Morgan Stanley said the company’s Mining margins were affected by ERP-related costs, while Machining margins were hurt by currency effects.
Sandvik guided for a substantial foreign exchange headwind of about SEK 1 billion in the fourth quarter, compared with a SEK 800 million impact based on currency rates at the end of June. The higher headwind could pressure margins year over year.
Within Machining and Intelligent Manufacturing, Sandvik reported double-digit order growth in Software and high single-digit growth in Cutting Tools. The strength was not limited to the Powder business.
The company maintained its 2025 guidance for capital expenditures at approximately SEK 4.5 billion.
It estimated a transaction and translation currency effect of about negative SEK 1 billion on EBITA in the fourth quarter compared with the same period a year earlier.
Net interest expense is expected at about SEK -0.8 billion for the year, with a normalized tax rate of 23% to 25%. These figures are unchanged from previous guidance.
Morgan Stanley noted that the quarter’s results presented a mixed picture. Order intake exceeded expectations across divisions, but both revenue and EBITA came in light.
The brokerage viewed the stability in order trends and strength in Software and Cutting Tools as positive developments, though profitability was affected by ERP costs and foreign exchange movements.

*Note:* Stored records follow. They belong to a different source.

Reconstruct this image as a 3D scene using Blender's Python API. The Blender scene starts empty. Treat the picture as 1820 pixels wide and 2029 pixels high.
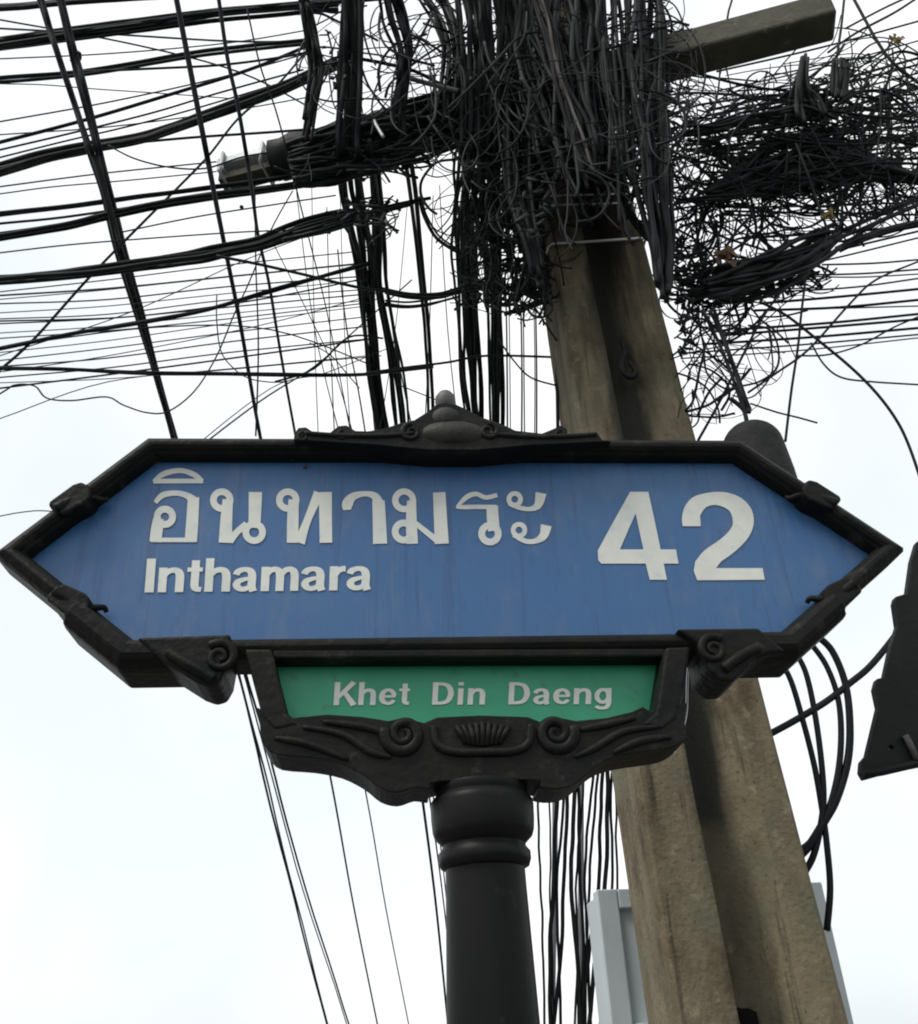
import bpy, bmesh, math, random
from mathutils import Vector, Matrix, noise
C = bpy.context.scene.collection
S = bpy.context.scene
R = random.Random(42)
ORD = 'first second third fourth fifth sixth seventh eighth ninth tenth eleventh twelfth thirteenth fourteenth fifteenth sixteenth seventeenth eighteenth'.split()

# ------------------------------------------------------------------ camera, sky, sun, exposure
F, CX, CY = 1783.0, 910.0, 1014.5          # focal length and centre of an 1820 x 2029 view
def unit(*a): return Vector(a).normalized()
zc = unit(770 - CX, CY + 2000, -F)          # world up seen by the camera
U = 23800.0
xc = unit(U, -((770 - CX) * U + F * F) / (CY + 2000), -F)   # along the sign
yc = zc.cross(xc)
M3 = Matrix((xc, yc, zc))
CAM = Vector((-0.11995, -1.46636, 1.6))
cam = bpy.data.cameras.new('camera'); cam.sensor_fit = 'HORIZONTAL'; cam.sensor_width = 36
cam.lens = 36 * F / 1820; cam.clip_start = 0.05; cam.clip_end = 3000
co = bpy.data.objects.new('camera', cam); C.objects.link(co)
co.matrix_world = Matrix.Translation(CAM) @ M3.to_4x4()
S.camera = co

SUN_EL, SUN_AZ = math.radians(55), math.radians(238)    # azimuth clockwise from +Y
world = bpy.data.worlds.new("World"); S.world = world; world.use_nodes = True
nt = world.node_tree; nt.nodes.clear()
sky = nt.nodes.new('ShaderNodeTexSky'); sky.sky_type = 'NISHITA'; sky.sun_disc = False
sky.sun_elevation = SUN_EL; sky.sun_rotation = SUN_AZ
sky.air_density = 1.0; sky.dust_density = 2.0; sky.ozone_density = 1.0
hs = nt.nodes.new('ShaderNodeHueSaturation'); hs.inputs['Saturation'].default_value = 0.35
bg = nt.nodes.new('ShaderNodeBackground'); bg.inputs['Strength'].default_value = 0.15
wo = nt.nodes.new('ShaderNodeOutputWorld')
nt.links.new(sky.outputs[0], hs.inputs['Color']); 
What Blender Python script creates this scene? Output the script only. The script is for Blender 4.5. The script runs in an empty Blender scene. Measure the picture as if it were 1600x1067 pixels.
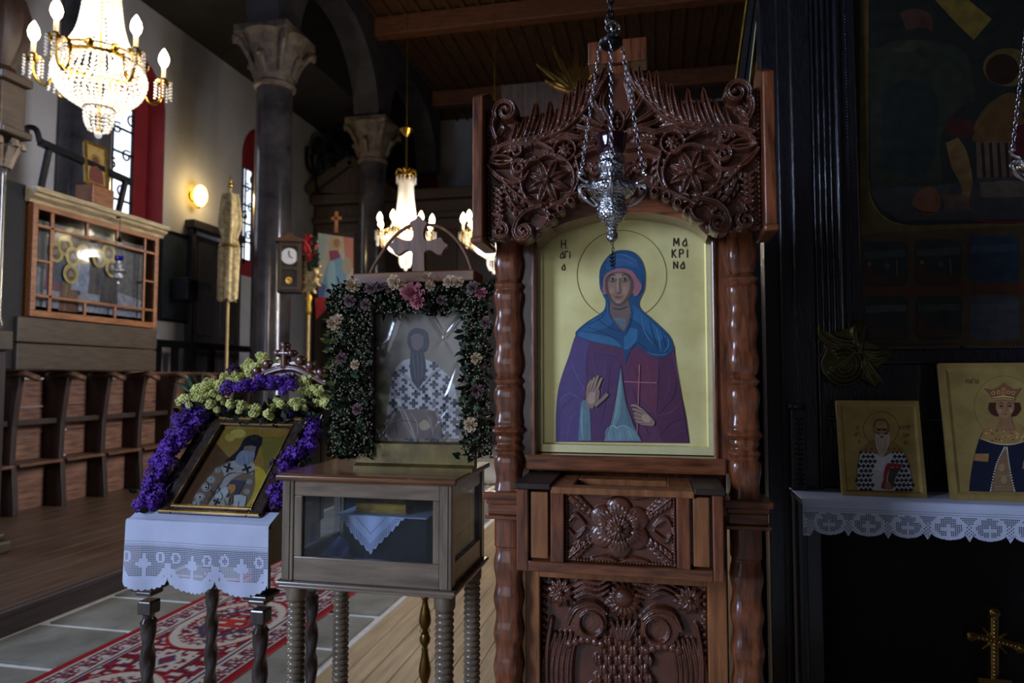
import bpy, math, random
import numpy as np
from mathutils import Vector, Matrix
from mathutils.geometry import tessellate_polygon

random.seed(7); rng = np.random.default_rng(7)
S = bpy.context.scene
COL = S.collection
PI = math.pi
sin, cos, rad = math.sin, math.cos, math.radians

# ------------------------------------------------------------------ camera
FPX = 1067.0
YAW, PITCH = rad(11.9), rad(3.03)
CAM = Vector((0, 0, 1.55))
cam_d = bpy.data.cameras.new('camera'); cam = bpy.data.objects.new('camera', cam_d); COL.objects.link(cam)
cam.location = CAM; cam.rotation_euler = (PI/2 + PITCH, 0, YAW)
cam_d.sensor_width = 36; cam_d.lens = 24.0; cam_d.clip_start = 0.05; cam_d.clip_end = 100
cam_d.dof.use_dof = True; cam_d.dof.focus_distance = 2.0; cam_d.dof.aperture_fstop = 3.2
S.camera = cam

# ------------------------------------------------------------------ view, world, lights
S.view_settings.view_transform = 'Standard'; S.view_settings.look = 'None'
S.view_settings.gamma = 1.0; S.view_settings.use_curve_mapping = False
S.view_settings.exposure = 0.12
world = bpy.data.worlds.new('world'); S.world = world; world.use_nodes = True
bg = world.node_tree.nodes['Background']
bg.inputs[0].default_value = (0.62, 0.70, 1.0, 1); bg.inputs[1].default_value = 0.16

def area_light(name, loc, target, sx, sy, power, col, spread=150):
    l = bpy.data.lights.new(name, 'AREA'); l.shape = 'RECTANGLE'; l.size = sx; l.size_y = sy
    l.energy = power; l.color = col; l.spread = rad(spread)
    o = bpy.data.objects.new(name, l); COL.objects.link(o); o.location = loc
    o.rotation_euler = (Vector(target) - Vector(loc)).to_track_quat('-Z', 'Y').to_euler()
    return o
# daylight through the tall windows of the side wall, this side of the frame, and through the door behind the camera
area_light('window_daylight_near', (-5.4, -3.4, 3.2), (-0.4, 2.0, 1.3), 1.6, 2.6, 280, (0.56, 0.69, 1.0))
area_light('window_daylight_mid', (-8.2, 3.2, 4.4), (-1.5, 3.0, 0.6), 1.3, 3.0, 120, (0.56, 0.70, 1.0))
area_light('door_daylight', (-2.2, -5.0, 2.0), (-0.4, 2.0, 1.4), 1.6, 2.6, 14, (0.80, 0.88, 1.0))
area_light('opposite_window_daylight', (5.6, 8.0, 5.0), (-6.4, 7.6, 0.8), 2.0, 3.0, 170, (0.84, 0.88, 1.0), 70)

# ------------------------------------------------------------------ pixel rays to world points
R_ = Vector((cos(YAW), sin(YAW), 0)); F0 = Vector((-sin(YAW), cos(YAW), 0)); UP = Vector((0, 0, 1))
F_ = F0*cos(PITCH) + UP*sin(PITCH); U_ = UP*cos(PITCH) - F0*sin(PITCH)
def ray(px, py): return R_*((px-800)/FPX) + U_*((533.5-py)/FPX) + F_
def atY(px, py, Y): d = ray(px, py); return CAM + d*(Y/d.y)
def atX(px, py, X): d = ray(px, py); return CAM + d*(X/d.x)
def atZ(px, py, Z): d = ray(px, py); return CAM + d*((Z-CAM.z)/d.z)
def atD(px, py, D): return CAM + ray(px, py)*D
def atP(px, py, p0, n): d = ray(px, py); return CAM + d*((p0-CAM).dot(n)/d.dot(n))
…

The analysts said Sandvik’s strong order performance implies continued business momentum, even as near-term margins face pressure from currency headwinds.
Sandvik is trading at 16.2 times its estimated 2026 enterprise value to EBIT, compared with a historical median of 12.3 times.
The company trades at about a 10% premium to the sector, versus a historical median discount of about 6%, said analysts at Morgan Stanley.